Provided material:
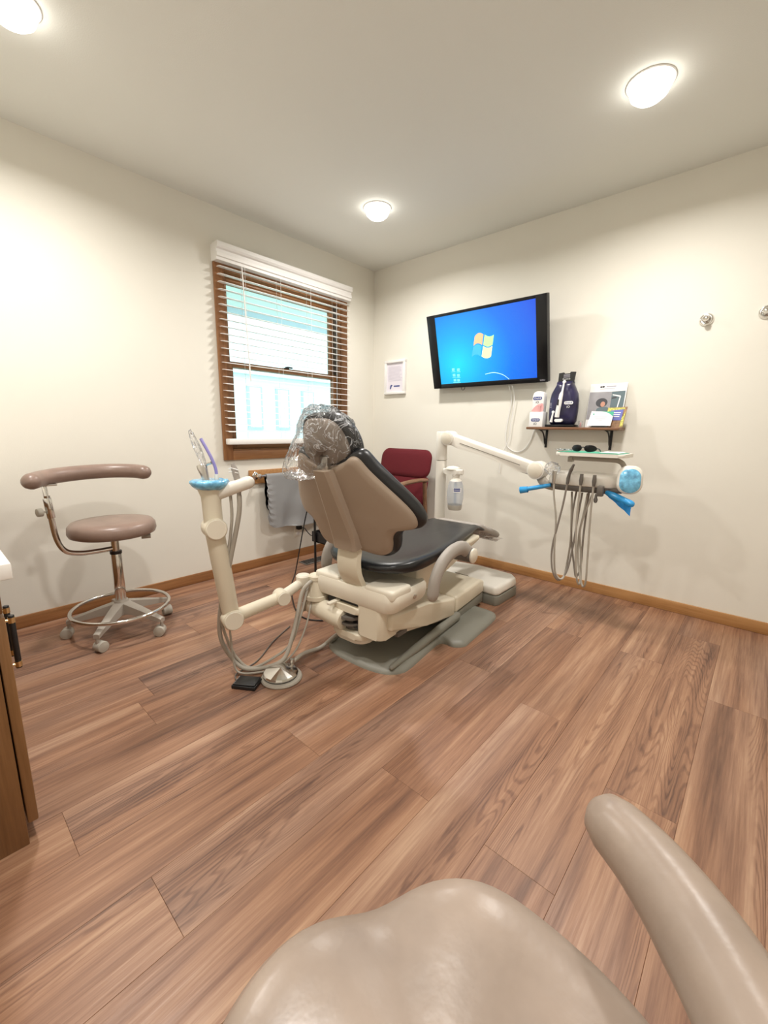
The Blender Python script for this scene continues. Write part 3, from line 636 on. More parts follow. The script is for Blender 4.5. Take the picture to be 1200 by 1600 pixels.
bm = B(); cyl(bm, (bx_, by_, 0.585), (bx_, by_, 0.74), 0.009, None, 10); finish('dip_tube', bm, 'water_blue', bo)
bm = B()
for i in range(6):
    pass
vs = []
for zz in (0.665, 0.695):
    vs.append([bm.verts.new((bx_+0.0545*math.cos(t), by_+0.0545*math.sin(t), zz)) for t in [math.radians(-75+60*j/6) for j in range(7)]])
for j in range(6): bm.faces.new((vs[0][j], vs[0][j+1], vs[1][j+1], vs[1][j]))
lb = finish('bottle_label', bm, 'paper', bo)
for zz in (0.672, 0.684):
    bm = B(); v2 = []
    for z2 in (zz, zz+0.008): v2.append([bm.verts.new((bx_+0.0552*math.cos(t), by_+0.0552*math.sin(t), z2)) for t in [math.radians(-70+46*j/6) for j in range(7)]])
    for j in range(6): bm.faces.new((v2[0][j], v2[0][j+1], v2[1][j+1], v2[1][j]))
    finish('label_band', bm, 'navy_print', lb)
# flex arm
A0 = Vector((1.232, -0.55, 1.012)); A1 = Vector((1.835, -0.52, 0.842)); ad = (A1-A0).normalized(); an = Vector((0, -1, 0)); au = ad.cross(an)*-1
am = lambda a, b, h: A0+ad*a+au*b+an*h
L_ = (A1-A0).length
bm = B(); prism(bm, [(0.0, -0.034), (0.10, -0.040), (0.20, -0.030), (L_-0.16, -0.033), (L_-0.1, -0.042), (L_, -0.042), (L_, 0.036), (0, 0.036)], am, -0.036, 0.036, 0.014, 3); fa = finish('flex_arm', bm, 'unit_white', du)
bm = B(); rbox(bm, (0.10, -0.004, 0.036), (L_-0.1, 0.0, 0.0375), 0, M=Matrix(((ad.x, au.x, an.x, A0.x), (ad.y, au.y, an.y, A0.y), (ad.z, au.z, an.z, A0.z), (0, 0, 0, 1)))); finish('arm_seam', bm, 'tube_dark', fa)
for p, r_ in ((A0, 0.047), (A1, 0.052)):
    bm = B(); cyl(bm, p+Vector((0, 0.040, 0)), p+Vector((0, -0.046, 0)), r_, None, 32, 0.006); kn = finish('arm_knuckle', bm, 'unit_white', fa)
    bm = B(); lathe(bm, p+Vector((0, -0.046, 0)), (0, -1, 0), [(r_*0.82, 0), (r_*0.82, 0.003), (r_*0.76, 0.005), (0, 0.005)], 28); finish('knuckle_cap', bm, 'cream_light', kn)
bm = B(); cyl(bm, (1.171, -0.55, 1.012), A0, 0.03); finish('post_elbow', bm, 'unit_white', du)
bm = B(); tube(bm, crom([A1+Vector((0.01, 0, -0.02)), (1.86, -0.52, 0.79), (1.885, -0.52, 0.765), (1.93, -0.51, 0.755)], 4), 0.026, 16); finish('arm_neck', bm, 'tube_gray', du)
# control head
hx = math.radians(-4)
hm = lambda a, b, h: Vector((1.905+a, -0.455-b+0.05*a, 0.800+h+0.0*a))
hp_ = crom([(0, 0.0, 0), (0.0, 0.06, 0), (0.03, 0.11, 0), (0.18, 0.125, 0), (0.33, 0.115, 0), (0.365, 0.07, 0), (0.365, 0.0, 0), (0.18, -0.03, 0)], 4, True)
bm = B(); pillow(bm, [(p.x, p.y) for p in hp_], (0.18, 0.05), [(0, 0.048), (0.6, 0.047), (0.88, 0.042), (0.96, 0.030), (1.0, 0.005), (0.99, -0.018), (0.95, -0.024), (0, -0.024)], hm); hd = finish('control_head', bm, 'unit_white', du, angle=80)
bm = B(); pillow(bm, [(0.18+(p.x-0.18)*0.92, 0.05+(p.y-0.05)*0.92) for p in hp_], (0.18, 0.05), [(0, -0.020), (0.95, -0.020), (1.0, -0.026), (0.98, -0.05), (0.9, -0.056), (0, -0.056)], hm); finish('holder_bar', bm, 'dark_gray', du, angle=60)
# hoses hanging in loops: each one its own part
YF = -0.595; YB = -0.50
hoses = [
 [(1.925, YF, 0.80), (1.933, YF, 0.72), (1.954, YF, 0.605), (1.960, YF, 0.49), (1.962, YF, 0.42), (1.975, YF+.01, 0.30), (1.995, YF+.02, 0.255), (2.02, YF+.03, 0.245), (2.035, YF+.06, 0.27), (2.045, YB, 0.35), (2.05, YB, 0.47), (2.04, YB, 0.62), (2.03, YB, 0.745)],
 [(1.998, YF, 0.80), (1.986, YF, 0.684), (1.966, YF, 0.549), (1.951, YF, 0.45), (1.951, YF, 0.36), (1.968, YF, 0.28), (2.005, YF+.03, 0.235), (2.045, YB-.03, 0.29), (2.066, YB, 0.434), (2.077, YB, 0.622), (2.086, YB, 0.745)],
 [(2.068, YF, 0.80), (2.065, YF, 0.712), (2.067, YF, 0.584), (2.074, YF, 0.473), (2.085, YF, 0.36), (2.10, YF+.01, 0.27), (2.115, YF+.03, 0.238), (2.122, YF+.06, 0.27), (2.112, YB, 0.40), (2.095, YB, 0.52), (2.105, YB, 0.63), (2.115, YB, 0.745)],
 [(2.133, YF, 0.80), (2.132, YF, 0.70), (2.136, YF, 0.56), (2.142, YF, 0.40), (2.146, YF, 0.28), (2.14, YF+.02, 0.235), (2.127, YF+.04, 0.25), (2.10, YB-.02, 0.36), (2.092, YB, 0.47), (2.10, YB, 0.58), (2.14, YB, 0.745)]]
for i, hpts in enumerate(hoses):
    hpts = [(p[0]+0.034*min(1, max(0, (YB-p[1])/(YB-YF))), p[1], p[2]-0.012) for p in hpts]
    bm = B(); tube(bm, crom(hpts, 6), 0.0055, 8); finish('instrument_hose', bm, 'tube_gray' if i != 1 else 'tube_dark', du)
bm = B(); tube(bm, crom([(2.055, YB, 0.745), (2.045, YB, 0.60), (2.055, YB, 0.45), (2.085, YB, 0.30), (2.10, YB, 0.245), (2.11, YB+.03, 0.30), (2.105, YB+.04, 0.5), (2.11, YB+.04, 0.745)], 6), 0.0055, 8); finish('instrument_hose', bm, 'tube_dark', du)
# handpiece ends resting in the holder
for (x_, zt) in ((2.102, 0.845), (2.167, 0.845)):
    bm = B(); tube(bm, [(x_, YF, 0.785), (x_, YF, 0.81), (x_, YF, 0.838), (x_, YF, zt)], [0.007, 0.011, 0.009, 0.009], 12); finish('hose_end', bm, 'dark_gray', du)
bm = B(); tube(bm, [(2.032, YF, 0.785), (2.034, YF, 0.815), (2.038, YF, 0.840), (2.046, YF-.005, 0.862), (2.060, YF-.01, 0.895)], [0.008, 0.010, 0.008, 0.0095, 0.006], 12); finish('scaler_handpiece', bm, 'dark_gray', du)
bm = B(); tube(bm, [(1.957, YF, 0.78), (1.958, YF, 0.82), (1.958, YF, 0.850)], [0.008, 0.011, 0.012], 12); finish('syringe_handpiece', bm, 'brushed', du)
bm = B(); rbox(bm, (2.185, -0.60, 0.735), (2.215, -0.57, 0.79), 0.005); finish('holder_clip', bm, 'dark_gray', du)
bm = B(); lathe(bm, (2.18, -0.58, 0.745), (0, 0, -1), [(0.006, 0), (0.007, 0.02), (0.011, 0.03), (0.008, 0.045), (0, 0.05)], 12); finish('drip_knob', bm, 'dark_gray', du)
bm = B(); bmesh.ops.create_icosphere(bm, subdivisions=4, radius=1.0)
for v in bm.verts:
    c = v.co.copy(); r = 1+0.22*noise.noise(c*2.4)+0.08*noise.noise(c*7)
    v.co = Vector((1.935+c.x*0.042*r, -0.575+c.y*0.03*r, 0.862+c.z*0.036*r))
finish('clear_sleeve', bm, 'film', du, angle=80)
# tray with bent arm
bm = B(); prism(bm, rrect(0.345, 0.22, 0.03, 2.122, -0.49), lambda a, b, h: Vector((a, b, h)), 0.938, 0.956, 0.005); tr = finish('instrument_tray', bm, 'unit_white', du)
bm = B(); tube(bm, crom([(2.00, -0.50, 0.922), (2.06, -0.50, 0.922), (2.18, -0.50, 0.922), (2.25, -0.50, 0.918), (2.278, -0.50, 0.89), (2.284, -0.50, 0.84), (2.26, -0.49, 0.80)], 5), 0.013, 12, sy=1.0); finish('tray_arm', bm, 'tube_gray', du)
bm = B(); rbox(bm, (1.995, -0.52, 0.900), (2.02, -0.48, 0.930), 0.003); finish('arm_stop', bm, 'tube_gray', du)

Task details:
Find out how many lines in the listing contain the string "part". Give the number alone.

The reply:
2